→ **Task to complete**: Below is a listing; write it out exactly and drop any images from it.

→ **Data lines**:
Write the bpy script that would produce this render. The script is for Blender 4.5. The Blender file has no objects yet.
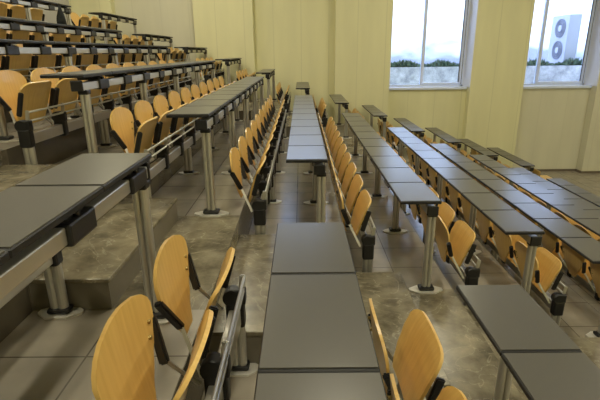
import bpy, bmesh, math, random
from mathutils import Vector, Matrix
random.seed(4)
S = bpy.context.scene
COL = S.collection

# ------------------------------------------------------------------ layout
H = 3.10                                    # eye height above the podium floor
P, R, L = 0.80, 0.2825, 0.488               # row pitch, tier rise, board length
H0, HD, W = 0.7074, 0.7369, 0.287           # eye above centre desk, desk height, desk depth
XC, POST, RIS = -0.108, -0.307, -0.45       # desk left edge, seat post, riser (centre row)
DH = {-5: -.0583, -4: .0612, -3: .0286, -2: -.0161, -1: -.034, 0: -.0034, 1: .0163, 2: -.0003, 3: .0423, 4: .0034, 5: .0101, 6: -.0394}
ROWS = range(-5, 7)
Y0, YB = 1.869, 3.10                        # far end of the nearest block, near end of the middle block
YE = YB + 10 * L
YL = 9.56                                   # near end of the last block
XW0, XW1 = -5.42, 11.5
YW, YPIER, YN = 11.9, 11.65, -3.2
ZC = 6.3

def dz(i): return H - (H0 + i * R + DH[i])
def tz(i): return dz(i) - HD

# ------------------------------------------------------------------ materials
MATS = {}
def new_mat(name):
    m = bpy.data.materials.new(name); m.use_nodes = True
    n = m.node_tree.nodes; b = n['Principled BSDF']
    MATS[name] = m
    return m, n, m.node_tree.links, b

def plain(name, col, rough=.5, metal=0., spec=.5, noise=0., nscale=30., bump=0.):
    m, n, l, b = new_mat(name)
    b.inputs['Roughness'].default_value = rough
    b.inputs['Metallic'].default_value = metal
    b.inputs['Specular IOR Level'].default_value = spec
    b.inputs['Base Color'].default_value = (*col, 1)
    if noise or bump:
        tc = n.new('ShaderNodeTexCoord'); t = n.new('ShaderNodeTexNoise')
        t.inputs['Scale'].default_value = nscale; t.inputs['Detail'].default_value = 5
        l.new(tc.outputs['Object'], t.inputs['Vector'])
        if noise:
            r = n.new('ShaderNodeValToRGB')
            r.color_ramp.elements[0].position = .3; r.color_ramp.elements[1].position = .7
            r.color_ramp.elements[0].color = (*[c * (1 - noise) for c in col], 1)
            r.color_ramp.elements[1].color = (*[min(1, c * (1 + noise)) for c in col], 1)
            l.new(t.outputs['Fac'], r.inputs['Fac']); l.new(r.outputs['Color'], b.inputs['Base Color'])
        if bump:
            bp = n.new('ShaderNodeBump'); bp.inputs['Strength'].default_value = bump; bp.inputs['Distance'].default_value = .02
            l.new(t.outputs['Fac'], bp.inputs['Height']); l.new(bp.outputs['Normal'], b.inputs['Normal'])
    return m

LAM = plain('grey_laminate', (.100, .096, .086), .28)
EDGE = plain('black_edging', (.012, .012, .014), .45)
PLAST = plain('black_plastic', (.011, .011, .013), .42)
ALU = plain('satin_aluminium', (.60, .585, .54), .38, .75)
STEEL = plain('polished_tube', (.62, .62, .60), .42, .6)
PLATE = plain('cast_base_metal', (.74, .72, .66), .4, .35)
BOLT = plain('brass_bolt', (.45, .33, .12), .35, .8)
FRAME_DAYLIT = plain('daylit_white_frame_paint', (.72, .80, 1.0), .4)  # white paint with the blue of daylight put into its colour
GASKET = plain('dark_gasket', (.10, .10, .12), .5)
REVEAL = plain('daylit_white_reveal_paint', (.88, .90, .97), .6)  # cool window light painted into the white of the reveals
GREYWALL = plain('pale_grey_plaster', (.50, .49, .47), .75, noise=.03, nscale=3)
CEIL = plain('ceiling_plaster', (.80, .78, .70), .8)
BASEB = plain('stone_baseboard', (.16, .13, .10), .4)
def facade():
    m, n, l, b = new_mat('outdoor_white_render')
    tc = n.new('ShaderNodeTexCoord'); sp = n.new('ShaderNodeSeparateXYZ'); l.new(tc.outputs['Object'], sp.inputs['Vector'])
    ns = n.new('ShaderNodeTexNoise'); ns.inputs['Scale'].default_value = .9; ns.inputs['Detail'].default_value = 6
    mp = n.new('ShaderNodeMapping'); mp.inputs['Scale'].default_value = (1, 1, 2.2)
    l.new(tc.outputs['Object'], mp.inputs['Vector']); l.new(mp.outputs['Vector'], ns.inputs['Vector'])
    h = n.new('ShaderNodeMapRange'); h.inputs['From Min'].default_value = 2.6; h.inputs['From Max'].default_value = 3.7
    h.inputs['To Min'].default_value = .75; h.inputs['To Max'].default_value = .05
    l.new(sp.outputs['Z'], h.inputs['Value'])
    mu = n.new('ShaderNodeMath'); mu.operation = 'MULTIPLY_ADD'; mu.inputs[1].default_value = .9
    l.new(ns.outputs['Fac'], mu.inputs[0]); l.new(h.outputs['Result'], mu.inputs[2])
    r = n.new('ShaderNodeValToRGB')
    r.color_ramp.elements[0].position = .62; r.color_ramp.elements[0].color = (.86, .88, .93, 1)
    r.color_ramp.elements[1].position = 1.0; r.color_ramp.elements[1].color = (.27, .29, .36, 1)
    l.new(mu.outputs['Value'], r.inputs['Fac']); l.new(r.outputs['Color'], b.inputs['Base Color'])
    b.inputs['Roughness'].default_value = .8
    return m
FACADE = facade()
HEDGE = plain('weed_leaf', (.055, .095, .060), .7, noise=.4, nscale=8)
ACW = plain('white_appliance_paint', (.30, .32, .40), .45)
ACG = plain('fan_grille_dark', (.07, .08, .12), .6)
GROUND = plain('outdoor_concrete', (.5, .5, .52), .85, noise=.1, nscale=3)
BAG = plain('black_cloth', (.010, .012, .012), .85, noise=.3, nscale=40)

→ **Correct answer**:
Write the bpy script that would produce this render. The script is for Blender 4.5. The Blender file has no objects yet.
import bpy, bmesh, math, random
from mathutils import Vector, Matrix
random.seed(4)
S = bpy.context.scene
COL = S.collection

# ------------------------------------------------------------------ layout
H = 3.10                                    # eye height above the podium floor
P, R, L = 0.80, 0.2825, 0.488               # row pitch, tier rise, board length
H0, HD, W = 0.7074, 0.7369, 0.287           # eye above centre desk, desk height, desk depth
XC, POST, RIS = -0.108, -0.307, -0.45       # desk left edge, seat post, riser (centre row)
DH = {-5: -.0583, -4: .0612, -3: .0286, -2: -.0161, -1: -.034, 0: -.0034, 1: .0163, 2: -.0003, 3: .0423, 4: .0034, 5: .0101, 6: -.0394}
ROWS = range(-5, 7)
Y0, YB = 1.869, 3.10                        # far end of the nearest block, near end of the middle block
YE = YB + 10 * L
YL = 9.56                                   # near end of the last block
XW0, XW1 = -5.42, 11.5
YW, YPIER, YN = 11.9, 11.65, -3.2
ZC = 6.3

def dz(i): return H - (H0 + i * R + DH[i])
def tz(i): return dz(i) - HD

# ------------------------------------------------------------------ materials
MATS = {}
def new_mat(name):
    m = bpy.data.materials.new(name); m.use_nodes = True
    n = m.node_tree.nodes; b = n['Principled BSDF']
    MATS[name] = m
    return m, n, m.node_tree.links, b

def plain(name, col, rough=.5, metal=0., spec=.5, noise=0., nscale=30., bump=0.):
    m, n, l, b = new_mat(name)
    b.inputs['Roughness'].default_value = rough
    b.inputs['Metallic'].default_value = metal
    b.inputs['Specular IOR Level'].default_value = spec
    b.inputs['Base Color'].default_value = (*col, 1)
    if noise or bump:
        tc = n.new('ShaderNodeTexCoord'); t = n.new('ShaderNodeTexNoise')
        t.inputs['Scale'].default_value = nscale; t.inputs['Detail'].default_value = 5
        l.new(tc.outputs['Object'], t.inputs['Vector'])
        if noise:
            r = n.new('ShaderNodeValToRGB')
            r.color_ramp.elements[0].position = .3; r.color_ramp.elements[1].position = .7
            r.color_ramp.elements[0].color = (*[c * (1 - noise) for c in col], 1)
            r.color_ramp.elements[1].color = (*[min(1, c * (1 + noise)) for c in col], 1)
            l.new(t.outputs['Fac'], r.inputs['Fac']); l.new(r.outputs['Color'], b.inputs['Base Color'])
        if bump:
            bp = n.new('ShaderNodeBump'); bp.inputs['Strength'].default_value = bump; bp.inputs['Distance'].default_value = .02
            l.new(t.outputs['Fac'], bp.inputs['Height']); l.new(bp.outputs['Normal'], b.inputs['Normal'])
    return m

LAM = plain('grey_laminate', (.100, .096, .086), .28)
EDGE = plain('black_edging', (.012, .012, .014), .45)
PLAST = plain('black_plastic', (.011, .011, .013), .42)
ALU = plain('satin_aluminium', (.60, .585, .54), .38, .75)
STEEL = plain('polished_tube', (.62, .62, .60), .42, .6)
PLATE = plain('cast_base_metal', (.74, .72, .66), .4, .35)
BOLT = plain('brass_bolt', (.45, .33, .12), .35, .8)
FRAME_DAYLIT = plain('daylit_white_frame_paint', (.72, .80, 1.0), .4)  # white paint with the blue of daylight put into its colour
GASKET = plain('dark_gasket', (.10, .10, .12), .5)
REVEAL = plain('daylit_white_reveal_paint', (.88, .90, .97), .6)  # cool window light painted into the white of the reveals
GREYWALL = plain('pale_grey_plaster', (.50, .49, .47), .75, noise=.03, nscale=3)
CEIL = plain('ceiling_plaster', (.80, .78, .70), .8)
BASEB = plain('stone_baseboard', (.16, .13, .10), .4)
def facade():
    m, n, l, b = new_mat('outdoor_white_render')
    tc = n.new('ShaderNodeTexCoord'); sp = n.new('ShaderNodeSeparateXYZ'); l.new(tc.outputs['Object'], sp.inputs['Vector'])
    ns = n.new('ShaderNodeTexNoise'); ns.inputs['Scale'].default_value = .9; ns.inputs['Detail'].default_value = 6
    mp = n.new('ShaderNodeMapping'); mp.inputs['Scale'].default_value = (1, 1, 2.2)
    l.new(tc.outputs['Object'], mp.inputs['Vector']); l.new(mp.outputs['Vector'], ns.inputs['Vector'])
    h = n.new('ShaderNodeMapRange'); h.inputs['From Min'].default_value = 2.6; h.inputs['From Max'].default_value = 3.7
    h.inputs['To Min'].default_value = .75; h.inputs['To Max'].default_value = .05
    l.new(sp.outputs['Z'], h.inputs['Value'])
    mu = n.new('ShaderNodeMath'); mu.operation = 'MULTIPLY_ADD'; mu.inputs[1].default_value = .9
    l.new(ns.outputs['Fac'], mu.inputs[0]); l.new(h.outputs['Result'], mu.inputs[2])
    r = n.new('ShaderNodeValToRGB')
    r.color_ramp.elements[0].position = .62; r.color_ramp.elements[0].color = (.86, .88, .93, 1)
    r.color_ramp.elements[1].position = 1.0; r.color_ramp.elements[1].color = (.27, .29, .36, 1)
    l.new(mu.outputs['Value'], r.inputs['Fac']); l.new(r.outputs['Color'], b.inputs['Base Color'])
    b.inputs['Roughness'].default_value = .8
    return m
FACADE = facade()
HEDGE = plain('weed_leaf', (.055, .095, .060), .7, noise=.4, nscale=8)
ACW = plain('white_appliance_paint', (.30, .32, .40), .45)
ACG = plain('fan_grille_dark', (.07, .08, .12), .6)
GROUND = plain('outdoor_concrete', (.5, .5, .52), .85, noise=.1, nscale=3)
BAG = plain('black_cloth', (.010, .012, .012), .85, noise=.3, nscale=40)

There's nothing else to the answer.